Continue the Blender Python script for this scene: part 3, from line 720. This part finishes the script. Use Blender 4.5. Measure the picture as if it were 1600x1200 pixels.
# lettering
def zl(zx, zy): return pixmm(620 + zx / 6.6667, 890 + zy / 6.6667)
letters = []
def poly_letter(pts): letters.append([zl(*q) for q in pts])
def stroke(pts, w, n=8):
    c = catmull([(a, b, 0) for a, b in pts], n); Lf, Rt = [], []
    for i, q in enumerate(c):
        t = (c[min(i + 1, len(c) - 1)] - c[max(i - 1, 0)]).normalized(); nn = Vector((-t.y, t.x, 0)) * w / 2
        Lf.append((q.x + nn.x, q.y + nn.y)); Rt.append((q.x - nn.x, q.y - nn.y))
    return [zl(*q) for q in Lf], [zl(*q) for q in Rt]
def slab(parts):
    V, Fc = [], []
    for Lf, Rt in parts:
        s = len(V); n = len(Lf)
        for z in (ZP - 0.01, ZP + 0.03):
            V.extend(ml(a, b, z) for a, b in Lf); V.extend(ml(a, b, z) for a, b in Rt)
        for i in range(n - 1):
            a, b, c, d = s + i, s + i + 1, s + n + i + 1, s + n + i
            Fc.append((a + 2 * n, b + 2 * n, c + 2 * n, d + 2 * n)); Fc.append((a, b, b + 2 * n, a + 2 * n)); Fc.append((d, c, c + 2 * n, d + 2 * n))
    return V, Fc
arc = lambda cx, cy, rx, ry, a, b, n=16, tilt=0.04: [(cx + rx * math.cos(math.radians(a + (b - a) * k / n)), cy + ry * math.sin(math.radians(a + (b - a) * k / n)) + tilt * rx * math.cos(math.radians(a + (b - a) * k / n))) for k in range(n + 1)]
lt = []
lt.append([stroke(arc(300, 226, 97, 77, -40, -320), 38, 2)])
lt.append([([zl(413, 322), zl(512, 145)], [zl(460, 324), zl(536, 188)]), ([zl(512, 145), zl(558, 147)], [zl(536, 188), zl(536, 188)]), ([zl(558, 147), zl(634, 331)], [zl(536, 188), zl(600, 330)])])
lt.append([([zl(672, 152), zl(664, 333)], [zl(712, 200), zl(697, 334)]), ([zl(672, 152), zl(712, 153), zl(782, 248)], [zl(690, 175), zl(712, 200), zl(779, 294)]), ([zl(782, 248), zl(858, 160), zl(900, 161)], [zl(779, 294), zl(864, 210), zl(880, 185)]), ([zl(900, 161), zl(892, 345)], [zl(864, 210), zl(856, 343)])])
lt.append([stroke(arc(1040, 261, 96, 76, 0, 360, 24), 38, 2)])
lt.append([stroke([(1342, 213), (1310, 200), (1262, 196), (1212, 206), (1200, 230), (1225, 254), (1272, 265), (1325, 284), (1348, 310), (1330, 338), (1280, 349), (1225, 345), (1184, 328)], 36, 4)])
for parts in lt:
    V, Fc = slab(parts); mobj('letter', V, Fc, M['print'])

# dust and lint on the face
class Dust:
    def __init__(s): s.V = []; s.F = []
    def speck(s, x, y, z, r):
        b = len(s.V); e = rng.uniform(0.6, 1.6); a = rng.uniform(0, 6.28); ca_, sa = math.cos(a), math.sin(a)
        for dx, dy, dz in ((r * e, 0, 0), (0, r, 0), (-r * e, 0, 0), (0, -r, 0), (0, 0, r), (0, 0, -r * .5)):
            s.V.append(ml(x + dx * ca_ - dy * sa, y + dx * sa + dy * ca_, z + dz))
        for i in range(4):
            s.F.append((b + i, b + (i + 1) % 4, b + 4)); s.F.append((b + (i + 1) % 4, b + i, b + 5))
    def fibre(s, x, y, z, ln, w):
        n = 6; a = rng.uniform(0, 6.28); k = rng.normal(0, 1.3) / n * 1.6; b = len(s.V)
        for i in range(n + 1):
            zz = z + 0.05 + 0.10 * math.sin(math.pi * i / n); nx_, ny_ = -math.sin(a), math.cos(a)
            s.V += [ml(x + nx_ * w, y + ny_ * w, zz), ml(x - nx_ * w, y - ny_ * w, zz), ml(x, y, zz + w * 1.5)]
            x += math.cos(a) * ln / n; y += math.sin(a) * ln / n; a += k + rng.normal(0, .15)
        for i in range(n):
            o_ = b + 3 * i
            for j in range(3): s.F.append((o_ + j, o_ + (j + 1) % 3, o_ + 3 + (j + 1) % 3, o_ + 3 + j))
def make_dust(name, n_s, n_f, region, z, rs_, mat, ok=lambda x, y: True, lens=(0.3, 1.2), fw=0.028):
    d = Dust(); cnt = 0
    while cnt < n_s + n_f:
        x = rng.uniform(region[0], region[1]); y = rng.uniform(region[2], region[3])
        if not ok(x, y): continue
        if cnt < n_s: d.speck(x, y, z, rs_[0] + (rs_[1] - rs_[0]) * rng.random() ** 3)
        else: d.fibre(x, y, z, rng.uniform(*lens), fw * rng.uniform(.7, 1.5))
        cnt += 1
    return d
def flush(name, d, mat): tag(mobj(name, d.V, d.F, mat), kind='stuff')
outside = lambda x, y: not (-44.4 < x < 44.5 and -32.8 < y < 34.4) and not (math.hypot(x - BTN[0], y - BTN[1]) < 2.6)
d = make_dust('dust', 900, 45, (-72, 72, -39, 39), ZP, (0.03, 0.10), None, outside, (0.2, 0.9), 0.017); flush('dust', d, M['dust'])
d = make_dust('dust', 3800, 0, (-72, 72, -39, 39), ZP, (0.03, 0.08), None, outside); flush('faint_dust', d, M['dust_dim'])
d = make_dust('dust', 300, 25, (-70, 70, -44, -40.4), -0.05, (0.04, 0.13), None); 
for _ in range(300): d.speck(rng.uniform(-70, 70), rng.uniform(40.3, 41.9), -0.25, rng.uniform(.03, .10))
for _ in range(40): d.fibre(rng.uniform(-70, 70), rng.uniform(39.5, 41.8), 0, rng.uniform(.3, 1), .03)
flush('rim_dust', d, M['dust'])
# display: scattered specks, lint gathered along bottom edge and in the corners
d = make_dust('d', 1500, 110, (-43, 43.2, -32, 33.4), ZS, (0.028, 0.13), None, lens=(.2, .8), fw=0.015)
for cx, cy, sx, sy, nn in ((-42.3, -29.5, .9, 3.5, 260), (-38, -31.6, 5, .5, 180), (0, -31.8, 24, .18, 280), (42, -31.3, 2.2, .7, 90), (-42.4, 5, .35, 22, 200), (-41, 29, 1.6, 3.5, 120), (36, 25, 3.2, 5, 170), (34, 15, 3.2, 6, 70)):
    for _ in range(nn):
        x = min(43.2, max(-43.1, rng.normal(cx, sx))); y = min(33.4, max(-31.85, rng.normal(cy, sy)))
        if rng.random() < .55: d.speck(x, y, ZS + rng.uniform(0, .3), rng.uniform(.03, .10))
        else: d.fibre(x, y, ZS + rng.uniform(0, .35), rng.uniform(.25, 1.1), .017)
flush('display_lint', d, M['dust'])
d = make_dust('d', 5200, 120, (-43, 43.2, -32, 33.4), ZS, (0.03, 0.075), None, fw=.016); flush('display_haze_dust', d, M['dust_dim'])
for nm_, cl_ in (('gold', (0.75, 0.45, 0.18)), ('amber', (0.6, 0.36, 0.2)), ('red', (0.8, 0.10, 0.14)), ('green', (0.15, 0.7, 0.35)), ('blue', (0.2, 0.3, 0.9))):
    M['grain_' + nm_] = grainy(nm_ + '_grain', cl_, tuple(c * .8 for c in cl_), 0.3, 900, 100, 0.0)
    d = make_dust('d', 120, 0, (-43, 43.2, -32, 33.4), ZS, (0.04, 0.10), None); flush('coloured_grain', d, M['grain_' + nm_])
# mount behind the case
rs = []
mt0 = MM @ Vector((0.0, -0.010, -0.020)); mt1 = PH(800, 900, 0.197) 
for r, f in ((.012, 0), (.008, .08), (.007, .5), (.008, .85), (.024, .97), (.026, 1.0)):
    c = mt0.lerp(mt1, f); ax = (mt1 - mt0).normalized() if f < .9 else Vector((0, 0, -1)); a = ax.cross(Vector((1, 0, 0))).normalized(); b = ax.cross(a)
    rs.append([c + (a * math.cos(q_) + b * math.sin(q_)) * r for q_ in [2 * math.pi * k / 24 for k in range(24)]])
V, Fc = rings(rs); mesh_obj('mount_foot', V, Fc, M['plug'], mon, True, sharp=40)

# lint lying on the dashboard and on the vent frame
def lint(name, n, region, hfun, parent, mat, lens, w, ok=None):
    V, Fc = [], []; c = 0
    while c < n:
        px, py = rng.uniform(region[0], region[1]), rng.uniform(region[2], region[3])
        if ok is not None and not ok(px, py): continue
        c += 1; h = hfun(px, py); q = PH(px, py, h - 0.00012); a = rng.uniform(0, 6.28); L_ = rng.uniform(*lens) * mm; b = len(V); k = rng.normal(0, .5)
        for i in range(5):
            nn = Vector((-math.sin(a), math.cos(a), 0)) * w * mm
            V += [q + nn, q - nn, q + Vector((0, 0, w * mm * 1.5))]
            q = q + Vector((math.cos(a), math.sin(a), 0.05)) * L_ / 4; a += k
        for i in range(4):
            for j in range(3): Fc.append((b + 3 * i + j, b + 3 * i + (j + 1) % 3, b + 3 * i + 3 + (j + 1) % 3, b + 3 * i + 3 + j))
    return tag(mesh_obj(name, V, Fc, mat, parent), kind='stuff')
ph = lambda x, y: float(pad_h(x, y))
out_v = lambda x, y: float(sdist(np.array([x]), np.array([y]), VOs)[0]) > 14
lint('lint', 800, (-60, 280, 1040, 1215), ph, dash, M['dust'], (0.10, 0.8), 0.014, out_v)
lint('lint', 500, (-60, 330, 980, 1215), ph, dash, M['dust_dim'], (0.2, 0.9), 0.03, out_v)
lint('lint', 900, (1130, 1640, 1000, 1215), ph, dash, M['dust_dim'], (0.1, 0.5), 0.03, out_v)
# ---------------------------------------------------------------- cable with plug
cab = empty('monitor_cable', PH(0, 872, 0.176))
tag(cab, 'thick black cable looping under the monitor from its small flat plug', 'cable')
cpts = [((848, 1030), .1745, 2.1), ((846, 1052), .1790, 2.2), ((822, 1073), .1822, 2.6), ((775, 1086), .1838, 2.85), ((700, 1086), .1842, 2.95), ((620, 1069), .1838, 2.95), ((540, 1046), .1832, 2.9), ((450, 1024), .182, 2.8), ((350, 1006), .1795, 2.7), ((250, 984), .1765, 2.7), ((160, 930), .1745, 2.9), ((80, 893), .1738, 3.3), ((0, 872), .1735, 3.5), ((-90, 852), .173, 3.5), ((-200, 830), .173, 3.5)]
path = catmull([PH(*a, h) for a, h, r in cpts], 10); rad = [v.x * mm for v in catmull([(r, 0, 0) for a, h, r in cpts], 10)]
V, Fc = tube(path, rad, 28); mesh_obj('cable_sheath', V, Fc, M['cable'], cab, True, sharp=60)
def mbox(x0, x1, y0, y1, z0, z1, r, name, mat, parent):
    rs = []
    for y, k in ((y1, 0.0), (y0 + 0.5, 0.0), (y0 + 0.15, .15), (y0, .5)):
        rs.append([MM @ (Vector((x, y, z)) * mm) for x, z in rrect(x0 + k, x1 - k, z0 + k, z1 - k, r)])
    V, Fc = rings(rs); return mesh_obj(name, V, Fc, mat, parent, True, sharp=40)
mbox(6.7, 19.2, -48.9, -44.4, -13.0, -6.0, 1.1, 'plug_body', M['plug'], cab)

* _Stated task_
Of all the lines above, how many contain "from"? Give the number and nothing more.

* _Response to this exercise_
2